• _Given problem_
Retype only what runs from the first line of the listing to the line holding "C = S.collection", both included. Do not retype the pictures.

• _Supplied material_
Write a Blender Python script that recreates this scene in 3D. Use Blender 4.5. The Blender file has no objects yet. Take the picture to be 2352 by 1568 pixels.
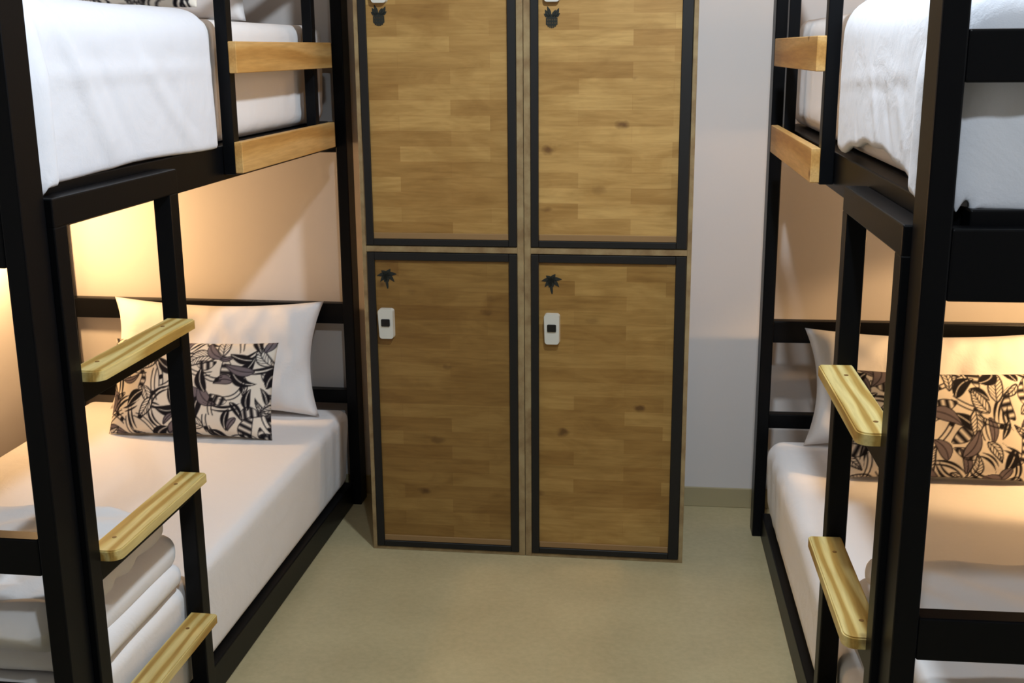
import bpy, bmesh, math, random
import numpy as np
from mathutils import Vector, Matrix, noise

random.seed(7)
S = bpy.context.scene
C = S.collection

# ------------------------------------------------------------------ camera
F, PITCH, YAW, ROLL, CAMH = 2669.14, 0.24644, 0.12265, 0.00767, 1.5
def make_camera():
    cy, sy = math.cos(YAW), math.sin(YAW)
    fwd = Vector((-sy * math.cos(PITCH), cy * math.cos(PITCH), -math.sin(PITCH)))
    right = Vector((cy, sy, 0))
    down = fwd.cross(right)
    c, s = math.cos(ROLL), math.sin(ROLL)
    r2 = c * right + s * down
    d2 = -s * right + c * down
    cam = bpy.data.cameras.new('camera')
    cam.sensor_width = 36.0
    cam.lens = F / 2352 * 36.0
    cam.clip_start = 0.05
    o = bpy.data.objects.new('camera', cam)
    m = Matrix(((r2.x, -d2.x, -fwd.x, 0), (r2.y, -d2.y, -fwd.y, 0), (r2.z, -d2.z, -fwd.z, CAMH), (0, 0, 0, 1)))
    o.matrix_world = m
    C.objects.link(o)
    S.camera = o
make_camera()

# ------------------------------------------------------------------ materials
def srgb(r, g, b):
    f = lambda c: (c / 255 / 12.92) if c / 255 <= 0.04045 else ((c / 255 + 0.055) / 1.055) ** 2.4
    return (f(r), f(g), f(b), 1)

def base_mat(name, col, rough=0.6, spec=0.5, metal=0.0):
    m = bpy.data.materials.new(name)
    m.use_nodes = True
    n = m.node_tree.nodes
    b = n['Principled BSDF']
    b.inputs['Base Color'].default_value = col
    b.inputs['Roughness'].default_value = rough
    b.inputs['Specular IOR Level'].default_value = spec
    b.inputs['Metallic'].default_value = metal
    return m, m.node_tree, b

def N(nt, t, **kw):
    n = nt.nodes.new(t)
    for k, v in kw.items():
        setattr(n, k, v)
    return n

def ramp(nt, stops):
    r = nt.nodes.new('ShaderNodeValToRGB')
    e = r.color_ramp.elements
    e[0].position, e[0].color = stops[0]
    e[1].position, e[1].color = stops[1]
    for p, c in stops[2:]:
        x = e.new(p)
        x.color = c
    return r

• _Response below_
Write a Blender Python script that recreates this scene in 3D. Use Blender 4.5. The Blender file has no objects yet. Take the picture to be 2352 by 1568 pixels.
import bpy, bmesh, math, random
import numpy as np
from mathutils import Vector, Matrix, noise

random.seed(7)
S = bpy.context.scene
C = S.collection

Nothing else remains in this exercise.